Perfect Day.

Today was a perfect day.  And as far as winter life goes for a couple of vegetable farmers in Wisconsin, that is not as usual as you may think.  Some days are lovely.  Some days are nice.  But many days are lost and moping and a little sad because our purpose in life is to grow things and it is drearily hard to grow things in winter in Wisconsin.  For the last two years, we’ve spent much of our life growing things and then cultivating relationships in our community as we try to sell these things and then when there are too many leftover grown things, our time is spent finding new and fun ways to eat them up.  So in the winter, though our time is more our own and life is a whole lot less hectic, we sometimes feel sad because we aren’t doing that thing that is for now our chief purpose in life.

But today was different.  Today, despite the lack of growing or selling or repurposing seconds of vegetables, was a very perfect day.  We woke up to snow.  The first snow in what feels like months because it has in fact been over a month.  We woke up with coffee and chocolates (well I did anyhow, because I can always eat chocolate—even at 8 AM) and worked on our seed order for the 2015 season which is not in fact anything like growing a vegetable but still allows us to look at pretty pictures of vegetables and imagine what it will be like to grow them.

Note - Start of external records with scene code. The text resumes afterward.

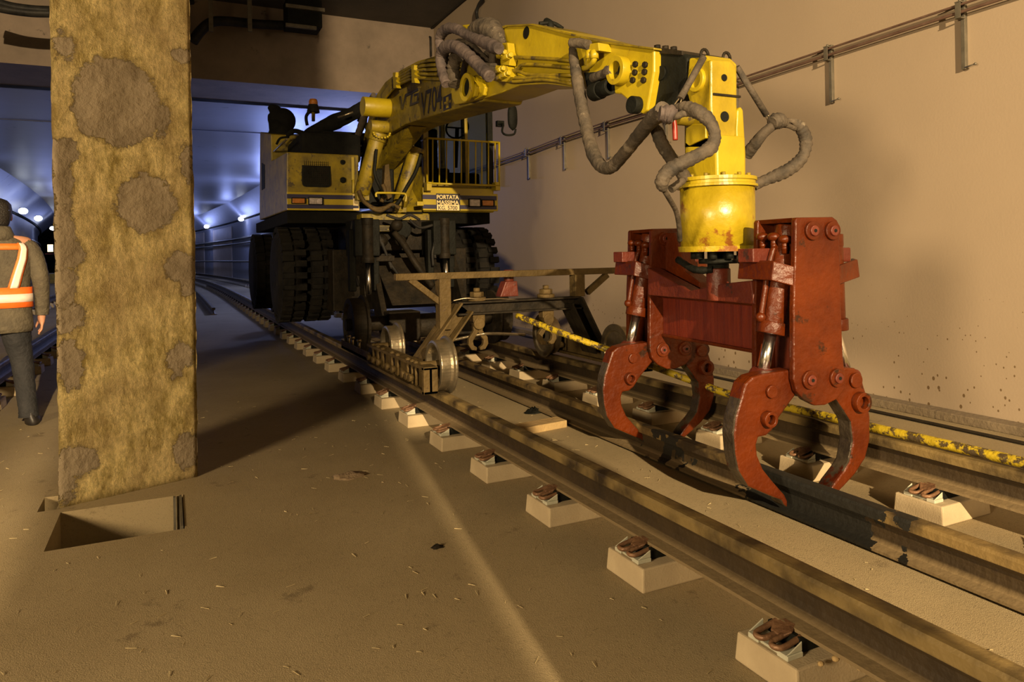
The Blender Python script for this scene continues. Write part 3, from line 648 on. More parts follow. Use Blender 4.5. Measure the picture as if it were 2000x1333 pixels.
mb=MB(); mb.box((cl+.05,YFR+.055,zc+.09),(mid-.02,YFR+.062,ztop-.06)); mb.box((mid+.02,YFR+.055,zc+.09),(cr_-.06,YFR+.062,ztop-.06)); mb.box((cr_-.03,YFR+.1,zc+.09),(cr_-.024,yb-.1,ztop-.06)); mb.box((cl+.1,yb-.05,zc+.35),(cr_-.1,yb-.044,ztop-.06))
mb.build('cab_window',GL,EX)
mb=MB(); c0=P(893,250,Y=8.55); R_=.15
ringp=[c0+V((R_*math.cos(t),-.5*R_*math.sin(t),.80*R_*math.sin(t))) for t in [2*math.pi*k/20 for k in range(21)]]
mb.tube(ringp,.012,8,1,smooth=False); mb.cyl(c0,c0+V((0,.08,-.5)),.025); mb.cyl(c0+V((-.14,0,0)),c0+V((.14,0,0)),.01); mb.build('steering_wheel',M['black'],EX)
mb=MB(); mb.box((3.0,9.1,zc+.1),(3.45,9.6,zc+.4)); mb.box((3.02,9.5,zc+.35),(3.43,9.64,zc+1.0)); mb.box((2.85,9.0,zc+.1),(2.95,9.5,zc+.55)); mb.box((cl+.08,YFR+.2,zc),(cr_-.1,8.5,zc+.25)); mb.build('driver_seat',M['black'],EX,.03)
# guard rail in front of the cab
mb=MB(); Yg=7.97
xs=[834.5,845,858,872,887,901,915,929,941,954,967,975]
tp=lambda x:270+(x-832)*(8.5/143); bt=lambda x:358+(x-832)*(5/143)
for x in xs: mb.cyl(P(x,tp(x),Y=Yg),P(x,bt(x),Y=Yg),.009 if x not in (834.5,975) else .013,n=8)
for f in (tp,bt): mb.cyl(P(833,f(833),Y=Yg),P(976,f(976),Y=Yg),.013,n=8)
mb.cyl(P(834,270,Y=Yg),P(834,270,Y=Yg)+V((0,.2,0)),.012,n=8); mb.cyl(P(975,279,Y=Yg),P(975,279,Y=Yg)+V((0,.2,0)),.012,n=8)
for x in (838,972): q=P(x,364,Y=Yg); mb.box((q.x-.03,Yg-.01,q.z-.05),(q.x+.03,Yg+.1,q.z+.05))
mb.build('cab_guard',M['yellow'],EX)
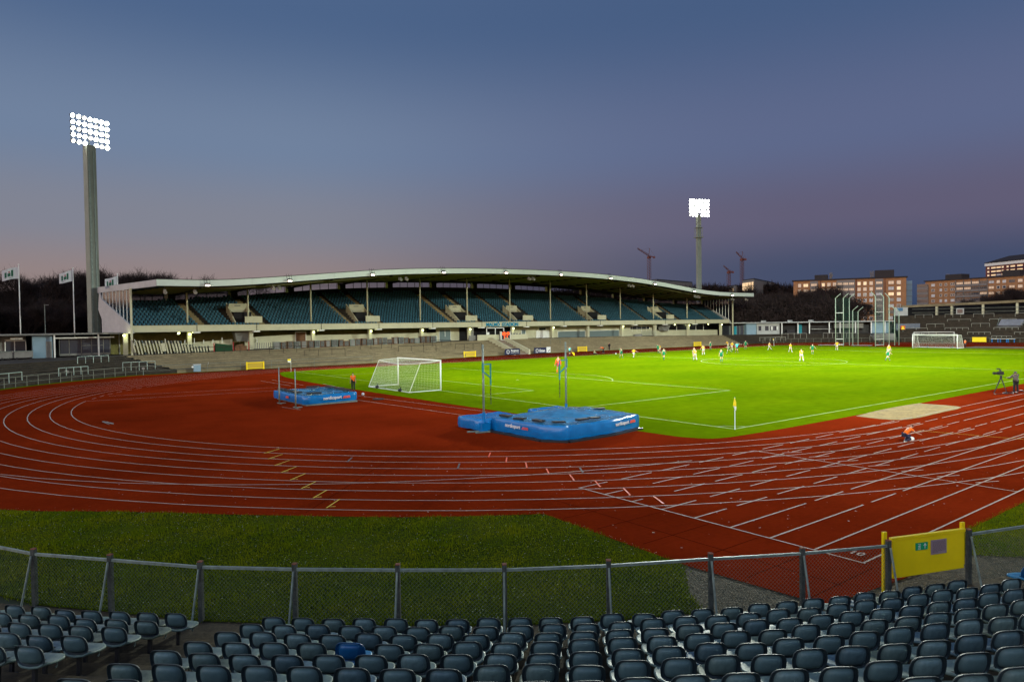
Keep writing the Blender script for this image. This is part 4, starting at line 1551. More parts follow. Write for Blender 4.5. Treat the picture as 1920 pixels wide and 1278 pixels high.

We abandoned our wood-heated home for what was supposed to be a short seed catalog break.  We walked the pups in the state park woods near our house for hours.  We traipsed about in the half-inch of snow and reveled in the calm that a fresh blanket of snow brings with it.  We eyed up downed trees and dreamed of growing our firewood pile even higher.  We stopped in town for hot chocolates and hazelnut lattes at a gem of a coffee shop that we’ve somehow neglected in our 20 months of living here.  We sipped and got warm.  We returned home and reheated leftover New Year’s Eve ramen for lunch and got back to dreaming of vegetables and growing things and spring.  And it all looked very perfect in our imaginations because in your imagination, there are no droughts or floods or weeds, there is only perfection.